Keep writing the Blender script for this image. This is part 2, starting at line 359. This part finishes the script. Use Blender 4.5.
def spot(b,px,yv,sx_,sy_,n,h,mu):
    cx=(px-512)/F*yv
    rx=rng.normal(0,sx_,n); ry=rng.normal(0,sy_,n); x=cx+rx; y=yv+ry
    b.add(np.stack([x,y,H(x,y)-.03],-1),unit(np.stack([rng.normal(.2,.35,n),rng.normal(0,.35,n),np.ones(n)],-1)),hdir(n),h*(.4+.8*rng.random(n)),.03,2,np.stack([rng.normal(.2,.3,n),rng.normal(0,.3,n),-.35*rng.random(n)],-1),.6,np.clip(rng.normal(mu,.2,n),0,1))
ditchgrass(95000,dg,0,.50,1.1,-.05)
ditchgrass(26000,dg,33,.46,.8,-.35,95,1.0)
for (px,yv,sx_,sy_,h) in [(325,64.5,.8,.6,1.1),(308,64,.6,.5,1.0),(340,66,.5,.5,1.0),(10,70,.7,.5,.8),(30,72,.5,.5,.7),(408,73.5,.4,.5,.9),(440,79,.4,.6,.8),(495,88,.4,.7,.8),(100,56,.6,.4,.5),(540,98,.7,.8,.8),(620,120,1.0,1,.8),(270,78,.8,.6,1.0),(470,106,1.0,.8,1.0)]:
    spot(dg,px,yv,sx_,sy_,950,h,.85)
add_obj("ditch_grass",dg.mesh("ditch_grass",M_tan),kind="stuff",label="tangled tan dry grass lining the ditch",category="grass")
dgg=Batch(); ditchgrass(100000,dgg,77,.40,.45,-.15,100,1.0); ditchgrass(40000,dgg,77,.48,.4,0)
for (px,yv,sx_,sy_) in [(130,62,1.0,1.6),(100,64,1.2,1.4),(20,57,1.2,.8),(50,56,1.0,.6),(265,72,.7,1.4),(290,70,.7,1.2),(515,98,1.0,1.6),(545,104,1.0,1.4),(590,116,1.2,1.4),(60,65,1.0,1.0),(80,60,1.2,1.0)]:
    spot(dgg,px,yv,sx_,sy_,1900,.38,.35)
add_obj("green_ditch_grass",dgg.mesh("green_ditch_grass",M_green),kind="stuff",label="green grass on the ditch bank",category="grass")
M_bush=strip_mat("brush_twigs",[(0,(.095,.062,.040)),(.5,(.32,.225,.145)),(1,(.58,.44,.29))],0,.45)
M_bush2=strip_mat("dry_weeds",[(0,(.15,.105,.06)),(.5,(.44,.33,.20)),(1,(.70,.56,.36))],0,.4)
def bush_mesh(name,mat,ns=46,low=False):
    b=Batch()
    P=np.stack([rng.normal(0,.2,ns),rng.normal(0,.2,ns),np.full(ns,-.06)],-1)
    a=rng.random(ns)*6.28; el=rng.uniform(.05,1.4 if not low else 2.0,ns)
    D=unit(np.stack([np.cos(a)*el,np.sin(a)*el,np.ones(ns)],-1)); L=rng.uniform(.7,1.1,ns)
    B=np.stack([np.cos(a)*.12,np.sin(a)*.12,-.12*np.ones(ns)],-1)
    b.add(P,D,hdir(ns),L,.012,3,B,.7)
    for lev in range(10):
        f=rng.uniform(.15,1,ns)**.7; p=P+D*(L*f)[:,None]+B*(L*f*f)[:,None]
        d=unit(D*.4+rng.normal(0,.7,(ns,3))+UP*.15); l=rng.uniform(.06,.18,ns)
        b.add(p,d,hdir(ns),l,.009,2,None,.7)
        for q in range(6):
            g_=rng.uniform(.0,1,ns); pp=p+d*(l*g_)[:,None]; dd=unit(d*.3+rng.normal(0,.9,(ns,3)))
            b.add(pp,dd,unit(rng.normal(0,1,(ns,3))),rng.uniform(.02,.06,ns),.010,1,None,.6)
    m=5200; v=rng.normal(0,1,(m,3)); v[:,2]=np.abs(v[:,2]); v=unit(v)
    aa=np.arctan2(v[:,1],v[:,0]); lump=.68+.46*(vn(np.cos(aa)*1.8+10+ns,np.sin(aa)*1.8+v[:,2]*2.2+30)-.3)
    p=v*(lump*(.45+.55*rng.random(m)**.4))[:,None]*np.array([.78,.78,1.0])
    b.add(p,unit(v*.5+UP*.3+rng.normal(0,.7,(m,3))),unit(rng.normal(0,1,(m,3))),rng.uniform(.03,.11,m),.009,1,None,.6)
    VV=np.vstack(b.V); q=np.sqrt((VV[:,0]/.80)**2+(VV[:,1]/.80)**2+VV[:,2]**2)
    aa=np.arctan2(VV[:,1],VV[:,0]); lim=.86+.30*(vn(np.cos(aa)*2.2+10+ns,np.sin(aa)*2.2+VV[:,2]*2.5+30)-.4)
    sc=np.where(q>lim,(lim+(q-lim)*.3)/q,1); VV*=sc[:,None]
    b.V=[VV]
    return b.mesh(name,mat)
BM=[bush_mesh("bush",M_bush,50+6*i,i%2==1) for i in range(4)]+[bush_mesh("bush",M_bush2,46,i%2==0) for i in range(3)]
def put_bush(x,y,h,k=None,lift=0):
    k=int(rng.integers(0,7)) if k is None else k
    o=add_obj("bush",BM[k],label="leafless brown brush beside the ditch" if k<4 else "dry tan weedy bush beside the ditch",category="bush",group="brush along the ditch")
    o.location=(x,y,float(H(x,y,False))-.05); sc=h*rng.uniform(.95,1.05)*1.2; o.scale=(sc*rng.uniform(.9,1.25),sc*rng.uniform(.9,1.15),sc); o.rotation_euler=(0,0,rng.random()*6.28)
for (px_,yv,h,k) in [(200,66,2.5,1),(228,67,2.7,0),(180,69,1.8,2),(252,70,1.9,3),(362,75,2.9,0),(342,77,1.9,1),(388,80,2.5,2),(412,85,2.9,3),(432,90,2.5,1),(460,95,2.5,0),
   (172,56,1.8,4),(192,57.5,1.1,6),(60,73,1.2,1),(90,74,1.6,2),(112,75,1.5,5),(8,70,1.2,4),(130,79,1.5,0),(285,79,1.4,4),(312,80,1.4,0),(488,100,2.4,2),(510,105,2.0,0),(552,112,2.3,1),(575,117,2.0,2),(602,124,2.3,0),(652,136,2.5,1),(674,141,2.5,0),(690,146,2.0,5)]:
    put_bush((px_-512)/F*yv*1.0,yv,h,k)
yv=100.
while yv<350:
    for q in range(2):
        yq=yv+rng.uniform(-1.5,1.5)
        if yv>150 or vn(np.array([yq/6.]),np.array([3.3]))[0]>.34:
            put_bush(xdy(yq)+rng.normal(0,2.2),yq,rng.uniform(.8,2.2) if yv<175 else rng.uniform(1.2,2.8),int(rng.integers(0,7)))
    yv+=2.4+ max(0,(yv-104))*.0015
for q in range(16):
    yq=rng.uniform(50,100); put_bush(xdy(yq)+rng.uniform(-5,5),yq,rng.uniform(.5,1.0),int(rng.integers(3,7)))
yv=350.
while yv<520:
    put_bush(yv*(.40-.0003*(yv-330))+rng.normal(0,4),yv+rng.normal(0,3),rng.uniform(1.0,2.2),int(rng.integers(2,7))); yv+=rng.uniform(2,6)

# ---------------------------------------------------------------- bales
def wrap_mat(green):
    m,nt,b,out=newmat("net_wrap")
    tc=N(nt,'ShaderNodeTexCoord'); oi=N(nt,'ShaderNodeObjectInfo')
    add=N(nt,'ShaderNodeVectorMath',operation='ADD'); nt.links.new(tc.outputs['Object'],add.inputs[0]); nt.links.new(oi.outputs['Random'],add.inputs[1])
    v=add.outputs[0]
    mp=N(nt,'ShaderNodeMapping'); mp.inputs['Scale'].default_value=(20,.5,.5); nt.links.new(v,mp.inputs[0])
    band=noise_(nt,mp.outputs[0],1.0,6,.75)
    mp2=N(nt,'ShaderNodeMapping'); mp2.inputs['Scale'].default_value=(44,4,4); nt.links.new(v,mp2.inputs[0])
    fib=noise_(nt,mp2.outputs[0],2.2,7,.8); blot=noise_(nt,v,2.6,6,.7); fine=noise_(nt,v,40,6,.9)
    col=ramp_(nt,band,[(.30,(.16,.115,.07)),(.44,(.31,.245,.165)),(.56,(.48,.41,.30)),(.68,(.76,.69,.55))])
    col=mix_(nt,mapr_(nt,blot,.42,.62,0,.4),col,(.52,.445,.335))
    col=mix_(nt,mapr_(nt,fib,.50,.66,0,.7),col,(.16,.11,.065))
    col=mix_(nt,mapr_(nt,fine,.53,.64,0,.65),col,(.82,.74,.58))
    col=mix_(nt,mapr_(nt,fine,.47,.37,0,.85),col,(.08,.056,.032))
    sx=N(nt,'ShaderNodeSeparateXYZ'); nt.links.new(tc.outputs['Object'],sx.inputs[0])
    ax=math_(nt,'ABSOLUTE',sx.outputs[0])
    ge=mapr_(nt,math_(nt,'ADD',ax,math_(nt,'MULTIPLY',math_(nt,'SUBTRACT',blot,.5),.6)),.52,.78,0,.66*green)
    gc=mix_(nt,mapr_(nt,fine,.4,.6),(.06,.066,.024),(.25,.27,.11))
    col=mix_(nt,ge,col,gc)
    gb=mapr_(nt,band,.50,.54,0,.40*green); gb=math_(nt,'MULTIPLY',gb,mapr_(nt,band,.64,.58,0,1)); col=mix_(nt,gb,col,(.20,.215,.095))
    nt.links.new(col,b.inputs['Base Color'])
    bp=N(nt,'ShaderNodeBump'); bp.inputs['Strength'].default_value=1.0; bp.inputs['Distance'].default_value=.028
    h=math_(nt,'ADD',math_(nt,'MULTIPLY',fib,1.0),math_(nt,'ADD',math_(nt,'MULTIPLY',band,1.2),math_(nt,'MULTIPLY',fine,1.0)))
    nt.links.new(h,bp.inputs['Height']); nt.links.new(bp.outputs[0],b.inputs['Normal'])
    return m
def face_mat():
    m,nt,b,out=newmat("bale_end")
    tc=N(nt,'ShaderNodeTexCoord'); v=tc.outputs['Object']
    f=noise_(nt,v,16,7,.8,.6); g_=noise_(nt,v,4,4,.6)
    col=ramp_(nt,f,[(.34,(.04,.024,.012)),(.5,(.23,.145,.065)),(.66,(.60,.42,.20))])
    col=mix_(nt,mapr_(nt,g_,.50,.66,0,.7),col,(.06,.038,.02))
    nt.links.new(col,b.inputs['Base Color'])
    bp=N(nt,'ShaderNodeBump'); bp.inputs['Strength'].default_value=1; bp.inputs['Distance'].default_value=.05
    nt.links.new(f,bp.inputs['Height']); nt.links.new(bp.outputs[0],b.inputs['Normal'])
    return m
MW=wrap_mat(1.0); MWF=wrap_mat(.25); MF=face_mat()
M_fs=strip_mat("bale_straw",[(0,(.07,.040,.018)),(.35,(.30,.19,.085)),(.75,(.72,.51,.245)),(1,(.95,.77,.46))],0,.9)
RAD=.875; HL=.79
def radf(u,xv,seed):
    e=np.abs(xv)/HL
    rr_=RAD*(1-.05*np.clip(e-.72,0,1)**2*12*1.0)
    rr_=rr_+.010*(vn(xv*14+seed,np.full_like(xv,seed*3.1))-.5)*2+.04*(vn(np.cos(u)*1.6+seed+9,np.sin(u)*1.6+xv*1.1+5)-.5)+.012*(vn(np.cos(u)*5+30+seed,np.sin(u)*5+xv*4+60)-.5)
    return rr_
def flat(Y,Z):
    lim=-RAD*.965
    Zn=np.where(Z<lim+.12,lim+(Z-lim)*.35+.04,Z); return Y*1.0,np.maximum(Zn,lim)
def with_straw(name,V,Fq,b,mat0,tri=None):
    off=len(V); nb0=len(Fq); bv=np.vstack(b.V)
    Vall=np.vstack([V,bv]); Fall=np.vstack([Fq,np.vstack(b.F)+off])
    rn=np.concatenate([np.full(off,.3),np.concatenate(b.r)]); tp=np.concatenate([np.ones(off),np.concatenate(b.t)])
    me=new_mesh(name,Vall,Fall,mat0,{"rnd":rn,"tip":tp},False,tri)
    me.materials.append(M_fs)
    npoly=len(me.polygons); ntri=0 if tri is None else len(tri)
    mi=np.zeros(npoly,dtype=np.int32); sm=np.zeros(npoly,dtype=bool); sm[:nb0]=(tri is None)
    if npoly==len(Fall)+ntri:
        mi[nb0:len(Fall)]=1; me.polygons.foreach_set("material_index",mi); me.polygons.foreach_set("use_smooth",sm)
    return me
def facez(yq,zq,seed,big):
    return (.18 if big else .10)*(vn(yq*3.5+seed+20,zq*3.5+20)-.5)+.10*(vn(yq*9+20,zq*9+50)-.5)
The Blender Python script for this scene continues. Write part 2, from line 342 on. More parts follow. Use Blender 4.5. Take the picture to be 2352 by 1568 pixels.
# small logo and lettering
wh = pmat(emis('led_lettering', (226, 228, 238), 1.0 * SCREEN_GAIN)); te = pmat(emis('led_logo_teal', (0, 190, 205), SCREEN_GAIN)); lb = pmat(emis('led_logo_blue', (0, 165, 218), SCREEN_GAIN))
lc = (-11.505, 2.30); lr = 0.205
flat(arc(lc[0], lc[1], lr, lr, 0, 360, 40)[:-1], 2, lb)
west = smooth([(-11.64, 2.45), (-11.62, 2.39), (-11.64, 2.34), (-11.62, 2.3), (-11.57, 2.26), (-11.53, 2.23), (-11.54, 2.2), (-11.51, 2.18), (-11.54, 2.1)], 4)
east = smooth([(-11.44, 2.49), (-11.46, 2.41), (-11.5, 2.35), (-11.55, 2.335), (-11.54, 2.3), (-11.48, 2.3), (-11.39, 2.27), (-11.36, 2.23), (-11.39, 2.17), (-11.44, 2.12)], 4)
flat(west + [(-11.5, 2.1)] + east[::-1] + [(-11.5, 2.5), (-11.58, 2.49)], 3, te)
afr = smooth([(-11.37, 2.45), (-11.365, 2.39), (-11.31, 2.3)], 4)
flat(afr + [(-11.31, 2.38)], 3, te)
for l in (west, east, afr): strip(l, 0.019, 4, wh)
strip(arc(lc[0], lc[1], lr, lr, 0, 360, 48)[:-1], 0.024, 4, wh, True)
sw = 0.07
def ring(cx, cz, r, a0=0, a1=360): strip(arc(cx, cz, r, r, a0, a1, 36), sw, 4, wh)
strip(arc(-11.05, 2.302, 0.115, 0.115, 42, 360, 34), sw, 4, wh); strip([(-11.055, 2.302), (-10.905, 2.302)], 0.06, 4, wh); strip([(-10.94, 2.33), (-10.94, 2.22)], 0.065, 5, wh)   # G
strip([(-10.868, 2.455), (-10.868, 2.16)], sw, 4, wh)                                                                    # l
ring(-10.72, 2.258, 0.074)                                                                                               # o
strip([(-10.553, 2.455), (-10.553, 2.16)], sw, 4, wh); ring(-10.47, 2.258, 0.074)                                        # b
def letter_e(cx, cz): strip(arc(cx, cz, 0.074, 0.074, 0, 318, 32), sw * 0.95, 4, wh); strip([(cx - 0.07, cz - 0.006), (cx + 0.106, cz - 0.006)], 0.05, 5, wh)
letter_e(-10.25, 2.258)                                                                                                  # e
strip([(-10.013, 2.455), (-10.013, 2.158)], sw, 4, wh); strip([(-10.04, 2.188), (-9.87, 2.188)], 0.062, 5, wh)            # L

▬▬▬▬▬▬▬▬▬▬

▶ REQUIREMENT:
Extract each line from the listing that holds the word "stuff".

▶ WRITTEN REPLY:
add_obj("ditch_grass",dg.mesh("ditch_grass",M_tan),kind="stuff",label="tangled tan dry grass lining the ditch",category="grass")
add_obj("green_ditch_grass",dgg.mesh("green_ditch_grass",M_green),kind="stuff",label="green grass on the ditch bank",category="grass")